Overall I’m happy to say that I truly learned a lot from the room full of knowledgeable black women. I could relate to some of their experiences and it was liberating to be able to discuss such topics freely. I’m already looking forward to the next Black Girls Book Club event which I hear is in January 2017. To stay up to date and be in the loop make sure you follow them:

Instagram: bg_bookclub

Twitter: bg_bookclub

Snapchat: bg.bookclub

Have you read Americanah? What did you think of the book? And what are your thoughts on the issues raised regarding assimilation, parental responsibility and confidence vs arrogance in our discussion above? Let me know in the comment section below. 

“Let us therefore make every effort to do what leads to peace and to mutual edification.”‭ –‭ Romans‬ ‭14:19‬ ‭NIV‬


God bless you!


26 thoughts on “Black Girls Book Club: Black Girls Are Magic Brunch (Americanah)

    1. It really was! January’s book is Maya Angelou’s I Know Why The Caged Bird Sings. Haven’t read it in 5 years so I’m excited to reread it with fresh adult eyes.

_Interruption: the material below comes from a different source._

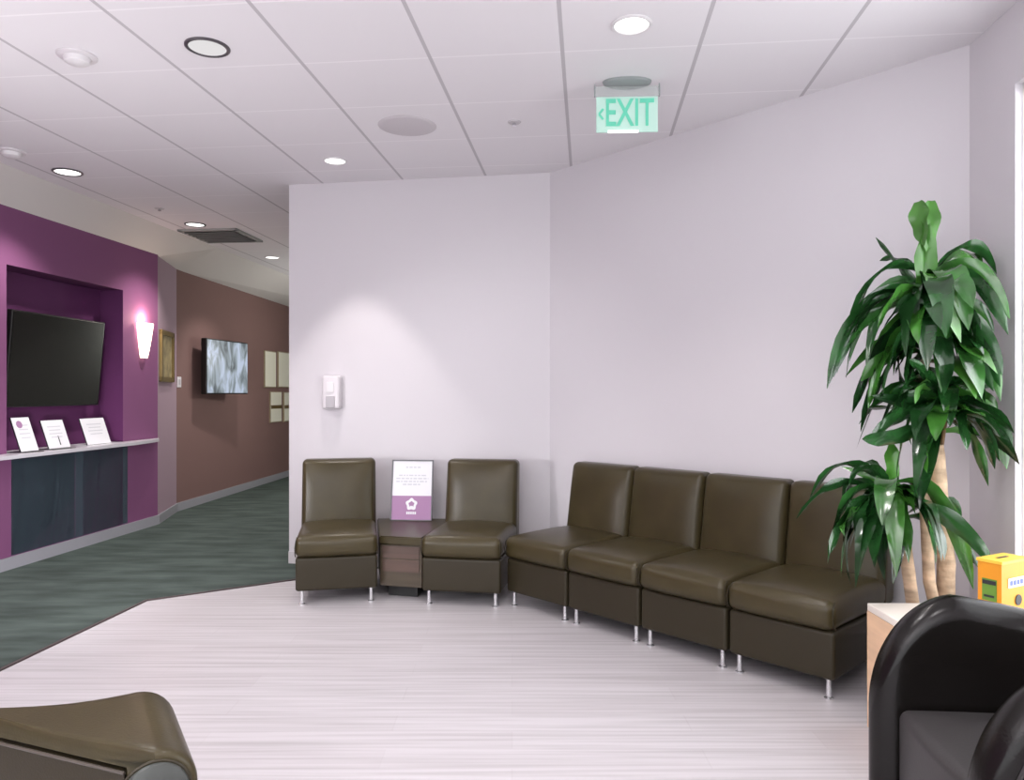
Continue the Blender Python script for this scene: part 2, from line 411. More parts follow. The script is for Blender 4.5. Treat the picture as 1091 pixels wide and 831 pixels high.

      You should have a google, you never know what might be hiding underground in your local area. Or.. set it up yourself! 💖🤗

      Liked by 1 person

  1. Great blog Wunmi, the ending- I grew to like Ifemelu in the states and found her observations have me a useful insight, I tired of her character at the end I think, I still admired her confidence but I found her too selfish. I first read Adicie about 3 years ago having seen her on C4 news and knew I would like her books. Is Ifemelu arrogant, probably, is she confident, yes, she is also very resilient which I like, life is hard and all too often short so I don’t judge her actions as promiscuous but I do get that it’s different from that of past generations. I like that, and in the end it’s her choice. I think the film will be out sooner than you think I read Lupita Nyong’O will play Ifemelu, a great choice.

    Liked by 2 people

    1. Thanks for your comment Gavin 🙂
      Like you, I have mixed feelings about Ifemelu’s character. I found her confidence was sometimes self destructive but I did admire her general self-belief and the fact that she kept up a blog (like me!) is cool too.

      I agree.. life is hard. Which is why I don’t judge some of her life choices either. Characters must have flaws to make their stories believable/relatable anyway.

      I’m excited to watch the film and see how they bring the characters to life. Lupita is a very talented, versatile actress – would love to see her play Ifem.

      (Also, to clarify why I thought the ending was disappointing.. well I just sympathised with Kosi and Buchi because everything became about the love story. Obinze making the choice he did will affect his family greatly (although I appreciate the need for a romantic conclusion etc)).

      Thanks again for reading! I always appreciate your feedback 🙂


      1. I’m also really happy that I can use this platform to bring positive light to these sorts of events. Lots of my readers have messaged me to show an interest in attending the next book club event, which is great! Can’t wait.

        Liked by 1 person

  2. Interesting to know why you found the ending highly frustrating (without giving the plot away). I found Ifemelu’s behaviour at the end of the book unacceptable, I liked her early confidence (life is short IMO) and I admired her readiness to express her opinion in the states refreshing. I grew to admire her character in the states and her resilience and rooted for her even when she was short of money and Adicie dealt with her “issues” when short of money sympathetically. So was this arrogance always there? Yes but when it mixed with selfishness on her return to Nigeria I just rolled my eyes . Of course my perspective will be totally different to yours and I am thankful to Adicie for bringing Nigeria to life, although I appreciate she writes from an Igbo perspective and I like that she is proud to mention this when being interviewed. I hope you enjoy future club meetings and I am sure your enthusiasm for the event on here will encourage anyone who is undecided to give the club a try. Well done.

    Liked by 2 people

    1. Aww I know how you feel, but I thought it was worth the risk and it paid off thankfully. What reservations did you have about the event?

      Perhaps you can attend the next one!